未来への提言 「犯罪学者 ニルス・クリスティ 〜囚人にやさしい国からの報告〜」一部文字起こし Part.2

ノルウェーで行なわれている「対立調査委員会」*1が紹介され、軽犯罪者についてどう向き合えばいいのかということが話し合われました。


(森)

話し合うこと、理解すること、どんな人かをお互いに気付く事、それが大事だと言うことですか?


(クリスティ)

そうです。私が皆さんに薦めたいのは、被害者と加害者、そして市民が裁判以外の場で直接会う事なんです。だからこそ、対立調停委員会が重要なのです。これは、修復的司法と呼ばれる伝統的な方法です。昔ながらの暮らしを守っている少数民族やカナダ等の先住民族の中にも同様のメカニズムがあります。こうしたやり方は、かつて日本にもあったものだと思います。


(森)

市民一人一人が犯罪を減らすためには何をすべきですか?


(クリスティ)

私達は、すぐ隣にいる人のことを気にしなくてはなりません。まず、近所のコミュニティの中で、自分たちの問題は自分たちで解決できるようにしなければなりません。地域での対立や事件は、自分たちがそれを解決する力を身に付ける大きなチャンスであり、財産なのです。

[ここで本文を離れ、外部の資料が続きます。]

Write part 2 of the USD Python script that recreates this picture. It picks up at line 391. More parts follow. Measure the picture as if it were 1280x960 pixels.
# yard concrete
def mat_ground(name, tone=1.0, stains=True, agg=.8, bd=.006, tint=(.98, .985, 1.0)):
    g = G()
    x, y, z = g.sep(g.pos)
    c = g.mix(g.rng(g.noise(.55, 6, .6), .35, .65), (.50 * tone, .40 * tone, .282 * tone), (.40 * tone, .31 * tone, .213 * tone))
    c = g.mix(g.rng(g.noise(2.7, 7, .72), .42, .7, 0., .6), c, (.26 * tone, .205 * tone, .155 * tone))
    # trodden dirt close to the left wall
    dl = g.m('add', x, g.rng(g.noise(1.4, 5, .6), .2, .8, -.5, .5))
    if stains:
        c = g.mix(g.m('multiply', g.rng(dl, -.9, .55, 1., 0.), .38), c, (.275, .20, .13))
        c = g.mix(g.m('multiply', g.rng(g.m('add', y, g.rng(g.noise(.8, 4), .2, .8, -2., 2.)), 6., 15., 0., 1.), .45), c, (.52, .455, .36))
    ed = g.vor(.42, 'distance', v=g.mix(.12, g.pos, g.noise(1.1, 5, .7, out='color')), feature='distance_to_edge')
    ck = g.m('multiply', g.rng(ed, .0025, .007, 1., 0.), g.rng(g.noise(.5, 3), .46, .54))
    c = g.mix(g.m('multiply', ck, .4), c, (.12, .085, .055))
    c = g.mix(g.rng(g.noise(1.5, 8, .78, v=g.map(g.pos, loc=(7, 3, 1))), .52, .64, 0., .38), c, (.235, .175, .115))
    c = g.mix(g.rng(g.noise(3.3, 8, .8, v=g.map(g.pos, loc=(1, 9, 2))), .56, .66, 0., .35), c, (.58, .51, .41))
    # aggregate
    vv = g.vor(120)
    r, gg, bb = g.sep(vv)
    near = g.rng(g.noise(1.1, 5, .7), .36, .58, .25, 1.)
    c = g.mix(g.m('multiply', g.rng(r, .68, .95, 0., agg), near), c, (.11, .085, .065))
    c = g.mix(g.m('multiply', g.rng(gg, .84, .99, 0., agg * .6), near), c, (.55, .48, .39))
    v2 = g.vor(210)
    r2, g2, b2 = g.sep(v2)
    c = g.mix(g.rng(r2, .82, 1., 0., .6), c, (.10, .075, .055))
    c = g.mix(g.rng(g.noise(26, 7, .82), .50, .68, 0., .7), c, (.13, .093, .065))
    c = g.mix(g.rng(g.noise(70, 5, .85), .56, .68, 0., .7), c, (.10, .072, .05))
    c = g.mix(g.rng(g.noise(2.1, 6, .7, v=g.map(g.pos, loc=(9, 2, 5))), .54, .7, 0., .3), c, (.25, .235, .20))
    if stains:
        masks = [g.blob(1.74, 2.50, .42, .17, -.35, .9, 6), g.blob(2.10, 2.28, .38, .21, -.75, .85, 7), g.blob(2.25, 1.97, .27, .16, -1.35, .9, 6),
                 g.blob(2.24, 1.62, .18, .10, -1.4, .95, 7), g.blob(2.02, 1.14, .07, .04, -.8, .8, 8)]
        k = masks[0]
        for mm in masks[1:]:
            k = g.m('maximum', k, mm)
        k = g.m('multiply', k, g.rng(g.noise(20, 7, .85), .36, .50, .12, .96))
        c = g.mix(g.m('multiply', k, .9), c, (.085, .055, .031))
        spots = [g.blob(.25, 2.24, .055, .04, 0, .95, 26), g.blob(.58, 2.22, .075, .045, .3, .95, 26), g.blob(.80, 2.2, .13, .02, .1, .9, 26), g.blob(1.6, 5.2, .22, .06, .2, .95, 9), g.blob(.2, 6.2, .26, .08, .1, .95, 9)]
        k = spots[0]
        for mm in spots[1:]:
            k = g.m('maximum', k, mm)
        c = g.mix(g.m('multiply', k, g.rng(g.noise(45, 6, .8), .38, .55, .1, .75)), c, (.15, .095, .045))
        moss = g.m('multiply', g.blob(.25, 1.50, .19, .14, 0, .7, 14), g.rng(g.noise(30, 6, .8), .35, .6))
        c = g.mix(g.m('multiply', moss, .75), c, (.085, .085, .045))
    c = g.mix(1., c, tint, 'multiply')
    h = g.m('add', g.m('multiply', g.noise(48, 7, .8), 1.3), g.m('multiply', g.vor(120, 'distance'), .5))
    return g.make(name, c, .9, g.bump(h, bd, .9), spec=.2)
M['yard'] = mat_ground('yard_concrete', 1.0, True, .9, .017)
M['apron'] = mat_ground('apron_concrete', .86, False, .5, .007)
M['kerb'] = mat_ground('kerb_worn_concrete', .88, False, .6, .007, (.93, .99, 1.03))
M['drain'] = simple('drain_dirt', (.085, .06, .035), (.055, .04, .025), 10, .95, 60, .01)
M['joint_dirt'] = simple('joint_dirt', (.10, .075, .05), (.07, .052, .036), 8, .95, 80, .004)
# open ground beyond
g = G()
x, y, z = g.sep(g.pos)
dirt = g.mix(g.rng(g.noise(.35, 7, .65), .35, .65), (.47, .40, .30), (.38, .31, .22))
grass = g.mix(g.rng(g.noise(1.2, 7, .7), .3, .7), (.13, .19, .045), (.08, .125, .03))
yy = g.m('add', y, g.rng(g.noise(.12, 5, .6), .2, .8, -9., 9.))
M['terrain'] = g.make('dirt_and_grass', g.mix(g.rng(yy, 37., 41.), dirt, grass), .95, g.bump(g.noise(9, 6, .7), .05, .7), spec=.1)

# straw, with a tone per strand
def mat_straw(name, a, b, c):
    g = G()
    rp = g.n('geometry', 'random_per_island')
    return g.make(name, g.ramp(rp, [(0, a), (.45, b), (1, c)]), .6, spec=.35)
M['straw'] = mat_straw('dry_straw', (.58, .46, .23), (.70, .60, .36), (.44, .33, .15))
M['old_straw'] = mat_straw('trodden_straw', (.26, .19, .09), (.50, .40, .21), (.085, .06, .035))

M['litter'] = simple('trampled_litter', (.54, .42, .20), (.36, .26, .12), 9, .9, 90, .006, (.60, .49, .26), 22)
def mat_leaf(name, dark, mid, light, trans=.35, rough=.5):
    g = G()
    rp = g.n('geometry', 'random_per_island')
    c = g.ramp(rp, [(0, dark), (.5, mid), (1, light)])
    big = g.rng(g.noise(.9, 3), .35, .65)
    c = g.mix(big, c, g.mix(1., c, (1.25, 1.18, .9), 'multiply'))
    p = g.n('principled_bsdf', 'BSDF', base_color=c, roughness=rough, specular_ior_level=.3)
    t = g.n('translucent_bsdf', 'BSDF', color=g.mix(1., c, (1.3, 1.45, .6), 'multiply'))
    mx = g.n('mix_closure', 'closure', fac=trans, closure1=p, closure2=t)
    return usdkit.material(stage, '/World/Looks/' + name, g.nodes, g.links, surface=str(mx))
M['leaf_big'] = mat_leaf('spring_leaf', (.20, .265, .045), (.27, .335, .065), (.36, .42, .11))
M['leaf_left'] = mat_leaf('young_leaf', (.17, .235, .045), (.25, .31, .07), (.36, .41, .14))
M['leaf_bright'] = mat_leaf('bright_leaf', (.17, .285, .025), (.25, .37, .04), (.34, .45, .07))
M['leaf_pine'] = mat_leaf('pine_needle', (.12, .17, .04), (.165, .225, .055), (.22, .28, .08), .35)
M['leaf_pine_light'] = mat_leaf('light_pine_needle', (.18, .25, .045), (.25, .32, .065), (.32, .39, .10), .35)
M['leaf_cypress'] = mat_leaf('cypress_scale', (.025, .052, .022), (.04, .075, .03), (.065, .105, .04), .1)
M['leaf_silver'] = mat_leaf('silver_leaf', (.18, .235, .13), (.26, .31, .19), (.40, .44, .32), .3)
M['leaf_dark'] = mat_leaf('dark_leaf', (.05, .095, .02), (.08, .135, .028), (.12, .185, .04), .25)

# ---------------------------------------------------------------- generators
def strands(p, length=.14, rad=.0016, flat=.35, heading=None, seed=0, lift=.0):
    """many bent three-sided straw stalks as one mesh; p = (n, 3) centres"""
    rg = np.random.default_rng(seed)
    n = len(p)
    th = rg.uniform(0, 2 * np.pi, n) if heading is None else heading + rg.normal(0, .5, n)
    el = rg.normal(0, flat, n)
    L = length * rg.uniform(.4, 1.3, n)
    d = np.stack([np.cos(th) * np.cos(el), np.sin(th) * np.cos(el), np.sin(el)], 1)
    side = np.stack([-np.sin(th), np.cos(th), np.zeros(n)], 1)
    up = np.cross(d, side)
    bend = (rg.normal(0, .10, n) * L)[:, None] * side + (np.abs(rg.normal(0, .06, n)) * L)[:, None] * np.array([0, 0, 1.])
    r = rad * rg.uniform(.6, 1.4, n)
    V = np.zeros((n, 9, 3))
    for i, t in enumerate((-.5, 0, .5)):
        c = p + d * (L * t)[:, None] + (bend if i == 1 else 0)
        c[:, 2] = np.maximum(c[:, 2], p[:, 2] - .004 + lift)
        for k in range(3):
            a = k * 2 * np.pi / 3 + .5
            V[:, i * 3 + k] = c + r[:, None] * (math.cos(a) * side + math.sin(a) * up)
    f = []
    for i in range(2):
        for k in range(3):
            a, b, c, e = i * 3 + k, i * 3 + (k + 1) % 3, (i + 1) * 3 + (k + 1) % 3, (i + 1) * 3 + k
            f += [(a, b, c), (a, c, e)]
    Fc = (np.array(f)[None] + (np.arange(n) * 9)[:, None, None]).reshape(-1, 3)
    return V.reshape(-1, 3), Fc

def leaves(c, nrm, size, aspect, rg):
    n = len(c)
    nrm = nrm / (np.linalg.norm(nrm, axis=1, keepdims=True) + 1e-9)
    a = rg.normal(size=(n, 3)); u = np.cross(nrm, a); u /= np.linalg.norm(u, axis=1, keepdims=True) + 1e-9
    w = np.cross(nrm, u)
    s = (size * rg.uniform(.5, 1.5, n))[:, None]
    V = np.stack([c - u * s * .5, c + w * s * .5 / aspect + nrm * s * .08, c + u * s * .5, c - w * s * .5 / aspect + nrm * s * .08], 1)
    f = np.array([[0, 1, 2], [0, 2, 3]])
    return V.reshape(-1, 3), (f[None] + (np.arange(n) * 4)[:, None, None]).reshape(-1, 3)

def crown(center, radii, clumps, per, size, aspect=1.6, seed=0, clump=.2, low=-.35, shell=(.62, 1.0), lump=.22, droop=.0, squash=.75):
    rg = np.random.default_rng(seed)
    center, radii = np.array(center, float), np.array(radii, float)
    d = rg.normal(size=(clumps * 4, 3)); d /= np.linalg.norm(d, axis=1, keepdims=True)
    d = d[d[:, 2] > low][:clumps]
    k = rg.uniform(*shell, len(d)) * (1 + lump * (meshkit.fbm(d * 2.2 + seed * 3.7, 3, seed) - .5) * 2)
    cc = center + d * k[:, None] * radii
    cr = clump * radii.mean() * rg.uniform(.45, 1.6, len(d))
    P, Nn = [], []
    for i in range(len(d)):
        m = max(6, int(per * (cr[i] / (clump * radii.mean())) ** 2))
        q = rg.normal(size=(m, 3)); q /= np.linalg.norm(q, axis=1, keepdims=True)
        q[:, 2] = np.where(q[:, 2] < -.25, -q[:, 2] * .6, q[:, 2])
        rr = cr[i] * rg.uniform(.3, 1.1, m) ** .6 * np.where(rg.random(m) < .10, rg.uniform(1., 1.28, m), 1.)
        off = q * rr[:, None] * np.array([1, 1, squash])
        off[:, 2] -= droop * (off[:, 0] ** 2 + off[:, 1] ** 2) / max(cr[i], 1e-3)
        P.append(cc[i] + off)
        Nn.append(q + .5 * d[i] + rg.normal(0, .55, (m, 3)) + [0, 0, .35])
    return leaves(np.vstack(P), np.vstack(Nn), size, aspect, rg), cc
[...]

そして、もう一つは、市民一人一人に関わる重要な決定は中央集権化を避けるべきだという事です。権力者は、地域に任せると間違ったコントロールをするだろうと思うかもしれません。しかし、間違ってもいいんです。そのような挑戦を続け、失敗からも学ぶ事で私達は力をつけていくべきなんです。地元レベルで民主主義を守っていくことで犯罪は減っていくと信じています。

*1:ノルウェーで8年前から始まった。加害者と被害者を対面させ、調停を行なうよう各市町村に義務付けたもの。軽い犯罪は法で裁くのではなく、地域社会で独自に解決しようという取り組み。調停員は一般市民。対立感情を解消する事が目的。合意に至れば、法で裁かれる事は無い。全体の90%がこの場で解決する。